The week-long trip’s original location was set in Iceland, but later was changed to Greenland. Maurtizen and the Expedition crew spent the entirety of the week exploring constantly at these historic sites.

“So we went to this UNESCO heritage site and we ended up going down this winding path…and all of a sudden you see all these icebergs. Like 50 ft tall icebergs that are coming out of these glaciers that are like 30 miles away,” Mauritzen said.

According to Mauritzen, Greenland was not a touristy place so it was harder to navigate to certain sites for the average person. Seeing the icebergs was one of the many extraordinary views she got to experience. Had Maurtizen not been on this expedition she wouldn’t have been able to experience these profound sites.

“It has impacted my life. I was curious before, and I think I am now exceptionally curious,” Maurtizen said.

Although the expedition and fellowship is meant for education purposes, it affected Maurtizen personally. Being surrounded by very knowledgeable people and historic sites, it left her pondering about her own current surroundings.

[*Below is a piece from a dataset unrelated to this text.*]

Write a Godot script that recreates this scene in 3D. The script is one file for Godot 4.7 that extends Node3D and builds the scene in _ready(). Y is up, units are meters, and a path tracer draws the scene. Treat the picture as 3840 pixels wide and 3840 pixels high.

“I was with a naturalist and he said, ‘you know you could do this at home.’ You can look at the flowers on the ground, you can look at the birds, you can be curious about so much more. I think since I went, I am just incredibly curious about everything around me. I have a much better appreciation for nature,” Mauritzen said.

This experience has left Maurtizen also wanting to add more to her curriculum within the classroom by expanding students’ horizons through different resources. While the expedition impacted Mauritzen individually, she also hopes to extend that impact to her students.

“This experience really helped me look through the lens of an explorer mindset and I hope my students develop an insatiable curiosity to develop a deeper understanding of how all of us are interconnected throughout the world,” Mauritzen said.